Like Adventure on the 2600, the hero of the game is a little square against barren backgrounds and a limited music score. Unlike Adventure, and much more like Angry Birds, there are no conventional controls in this game; instead, the touch screen is used to draw a line, and the square then catapults across the level and, hopefully, toward the goal. This line can be drawn anywhere, which is interesting, though it takes a while to get used to, but it is extremely difficult to draw the correct angle and length (because the length of the line determines the square's speed when it is launched) without using the square as a starting point.
The controls are unfairly precise, particularly on such a small screen, and a stylus is absolutely required. For the first half a dozen levels, Midnight is pretty forgiving, but beyond that requires pinpoint accuracy, because there will be traps à la Super Meat Boy surrounding the goal. On the last two-thirds of Midnight, getting to the goal at all is a feat worth celebrating, but completing each stage will earn stars: making the fewest possible moves will earn three stars, making one or two extra moves will earn two, and making too many will earn only one. The screen that awards these stars is lifted straight from Angry Birds, though Petite Games did at least recolour it.

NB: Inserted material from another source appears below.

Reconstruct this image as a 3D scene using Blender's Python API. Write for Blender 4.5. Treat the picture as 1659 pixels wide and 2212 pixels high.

Considering that Angry Birds is available on the Nintendo Wii U eShop, only the much lower price tag justifies Midnight's existence. Truth be told, Midnight is a game that shouldn't exist. It isn't played by doing anything cool, like blowing up pigs or smashing houses; instead, it is played by launching a plain white square across the stage to a glowing spot.
Midnight's potential is ruined by extreme difficulty and the frustration it causes. Though Angry Birds becomes very difficult halfway through, it had the bonus of allowing the player to see the arc of the last trajectory. Midnight has no such feature, so when a stage is replayed following a death, there is no way to see what was done on the previous attempt and to then alter it slightly. Considering how precise the angles and line lengths have to be, starting one-third of the way through the game, a faded line showing the last attempt would at least cut down on the number of times each stage had to be replayed just to get one star, much less two or three.
There are plenty of traps to kill the square-shaped hero, and hitting any of them, or going beyond the level's edge, will cause the level to restart. As long as the square stays within the confines of the level and doesn't hit any traps, it is possible to just continue trying from wherever the square lands, though one star is practically guaranteed by doing that. Besides that, though, is that, halfway through the game, failing to land in the correct spot almost always means death. Death is accompanied by a brutally jarring piano chord that created a kind of game out of frantically tapping the redo button before the grating noise could play again.
Drawing straight lines to launch an object along a curved trajectory doesn't make Midnight any easier, but the physics usually do their part to provide predictable behaviour for the square as it flies and bounces around. This is not always the case, however, and some levels are seemingly designed to cause as much frustration as possible, like level seventeen. It requires ricocheting the square off a series of walls in ridiculously precise ways, while repeating a given line doesn't always yield the same result.
The most critical aspects of extremely difficult games like Midnight and Super Meat Boy is that failure should feel like the result of player actions. While that is true in Super Meat Boy, Midnight fails to provide the tools necessary and a physics engine predictable enough to deliver that experience. The result is frustration, not because Midnight is difficult to play well, but because Midnight is just difficult to play.
The description found for the score "3/10" says it best: Midnight is terribly executed, and it's a mystery why Petite Games even begun development. However, the description for "2/10" also mentions that it might be a "quick and dirty port." Midnight feels like a quick and dirty port of Angry Birds, reminiscent of the Atari 2600 port of Pac-Man. In fact, that is the best way to describe Midnight.